Friday, May 8, 2015

Some Thoughts on Musical Improvisation

I had to make a conscious effort to learn Irish music.  I had to initiate the conversation with it - as an art form not as a folk art.  I've only just begun this endeavor, really.  On the one hand it's a very specific medium with a very deep well of collective human consciousness at its core.  On a lighter note, Irish music has served as a gateway toward the act of simply playing notes on an instrument, which is something I might never have done without it.

The music I've always been drawn to as a listener is improvisational music.  There is some improvisation - AKA "self expression" - to be found in Irish music, but traditionally it stays within a fairly confined melodic structure.  The kind of improv I'm talking about is of a more open, unstructured variety.

The on-demand commercialized way we hear and consume music - on our smart phones, on Spotify, in a TV show, or movie or advertisement - is a recent phenomenon.  The music that makes it to the top of these queues is the stuff that's the easiest to digest; dumbed down to a point of easy comprehension for those needing to be impressed and entertained.

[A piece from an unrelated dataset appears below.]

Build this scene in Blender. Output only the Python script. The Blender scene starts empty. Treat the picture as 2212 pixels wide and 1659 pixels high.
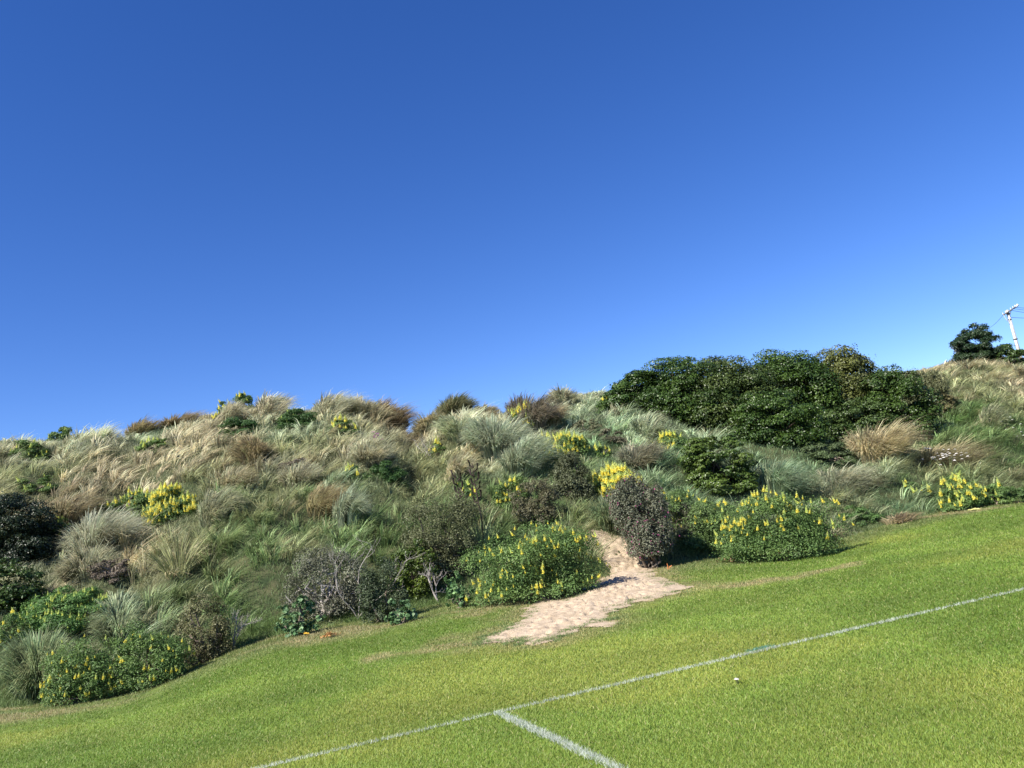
import bpy, math, numpy as np
from mathutils import Matrix, Vector
R = math.radians
rng = np.random.default_rng(7)
S = bpy.context.scene
C = S.collection

# ------------------------------------------------------------------ camera
H0, ROLL, PITCH, F, CX, CY = 1.6, R(9), R(10), 1789.0, 1106.0, 829.5
cr, sr, cp, sp = math.cos(ROLL), math.sin(ROLL), math.cos(PITCH), math.sin(PITCH)
cam = bpy.data.cameras.new('camera'); camo = bpy.data.objects.new('camera', cam); C.objects.link(camo)
upc = Vector((0, -sp, cp)); rgt = Vector((1, 0, 0)); fwd = Vector((0, cp, sp))
ix = rgt*cr - upc*sr; iy = rgt*sr + upc*cr; iz = -fwd
camo.matrix_world = Matrix(((ix.x, iy.x, iz.x, 0), (ix.y, iy.y, iz.y, 0), (ix.z, iy.z, iz.z, H0), (0, 0, 0, 1)))
cam.sensor_width = 36; cam.lens = F/2212*36; cam.clip_end = 2000
S.camera = camo

# ------------------------------------------------------------------ light
SUN_EL, SUN_AZ = R(44), R(-131)          # azimuth from +Y towards +X
sd = Vector((math.sin(SUN_AZ)*math.cos(SUN_EL), math.cos(SUN_AZ)*math.cos(SUN_EL), math.sin(SUN_EL)))
sl = bpy.data.lights.new('sun', 'SUN'); sl.energy = 5.0; sl.angle = R(.5); sl.color = (1, .95, .86)
so = bpy.data.objects.new('sun', sl); C.objects.link(so); so.rotation_euler = sd.to_track_quat('Z', 'Y').to_euler(); so.location = (-20, 0, 30)
w = bpy.data.worlds.new('World'); S.world = w; w.use_nodes = True
nt = w.node_tree; bg = nt.nodes['Background']
sky = nt.nodes.new('ShaderNodeTexSky'); sky.sky_type = 'NISHITA'; sky.sun_disc = False
sky.sun_elevation = SUN_EL; sky.sun_rotation = SUN_AZ
sky.air_density = .8; sky.dust_density = 0; sky.ozone_density = 2.0; sky.altitude = 1000
hs = nt.nodes.new('ShaderNodeHueSaturation'); hs.inputs['Saturation'].default_value = 1.30; hs.inputs['Hue'].default_value = .516; hs.inputs['Value'].default_value = 1.0
nt.links.new(sky.outputs[0], hs.inputs['Color']); nt.links.new(hs.outputs[0], bg.inputs['Color'])
bg.inputs['Strength'].default_value = 0.099
vs = S.view_settings; vs.view_transform = 'Standard'; vs.look = 'None'; vs.exposure = 1.0; vs.gamma = 1
S.cycles.max_bounces = 6; S.cycles.diffuse_bounces = 3; S.cycles.transparent_max_bounces = 4

# ------------------------------------------------------------------ helpers
def ray(x, y):
    u = (x-CX)/F; v = -(y-CY)/F
    a = u*cr+v*sr; b = -u*sr+v*cr
    return np.array([a, cp-b*sp, sp+b*cp])
def proj(P):
    X, Y, Z = P[..., 0], P[..., 1], P[..., 2]-H0
    d = Y*cp+Z*sp; b = (-Y*sp+Z*cp)/d; a = X/d
    return np.stack([CX+F*(a*cr-b*sr), CY-F*(a*sr+b*cr)], -1)
def _h(ix_, iy_, s):
    n = (ix_*374761393 + iy_*668265263 + s*974711) & 0xffffffff
    n = ((n ^ (n >> 13))*1274126177) & 0xffffffff
    return ((n ^ (n >> 16)) & 0xffff)/65535.0
def vnoise(x, y, s=0):
    x = np.asarray(x, float); y = np.asarray(y, float)
    xi = np.floor(x).astype(np.int64); yi = np.floor(y).astype(np.int64)
    fx = x-xi; fy = y-yi; fx = fx*fx*(3-2*fx); fy = fy*fy*(3-2*fy)
    return (_h(xi, yi, s)*(1-fx)+_h(xi+1, yi, s)*fx)*(1-fy)+(_h(xi, yi+1, s)*(1-fx)+_h(xi+1, yi+1, s)*fx)*fy
def fbm(x, y, s=0, o=3):
    t = 0; a = .5; n = 0
    for k in range(o):
        t = t+a*vnoise(np.asarray(x)*2**k+k*17.3, np.asarray(y)*2**k-k*9.1, s+k); n += a; a *= .5
    return t/n
def smooth(a, b, x):
    t = np.clip((x-a)/(b-a), 0, 1); return t*t*(3-2*t)

# ------------------------------------------------------------------ terrain profile
BASE = [(0,1527),(60,1522),(150,1508),(250,1492),(330,1470),(400,1442),(500,1402),(600,1372),(700,1354),(850,1328),(950,1303),(1050,1290),(1150,1280),(1250,1258),(1330,1238),(1420,1222),(1500,1208),(1600,1198),(1700,1188),(1800,1172),(1900,1137),(2000,1113),(2060,1100),(2130,1087),(2212,1074)]
CREST = [(0,962),(100,960),(200,950),(245,952),(290,946),(340,930),(400,914),(450,903),(550,887),(650,892),(720,880),(800,886),(845,918),(878,946),(905,934),(955,897),(1010,893),(1050,902),(1100,905),(1180,885),(1210,862),(1300,850),(1400,838),(1600,830),(1800,820),(1950,812),(2000,806),(2050,790),(2100,780),(2150,780),(2212,790)]
bt, by, bz = [], [], []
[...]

It used to be that the only music anyone ever heard was made live on the spot.  I want to get back to that earlier connection, that closeness, that people had with music.  And when you think about it , improvised music had to have been the first type of music.  It wasn't analyzed or codified until long after it was created.

Improvised music is free -- free of the restrictions of style, idiom or prescription.  Anyone can do it without even thinking about it, but I kinda want to study it, which is why I might start taking some lessons on improvisation.

In the meantime, bang on a can / pluck a string.  See what notes and tones want to be heard today.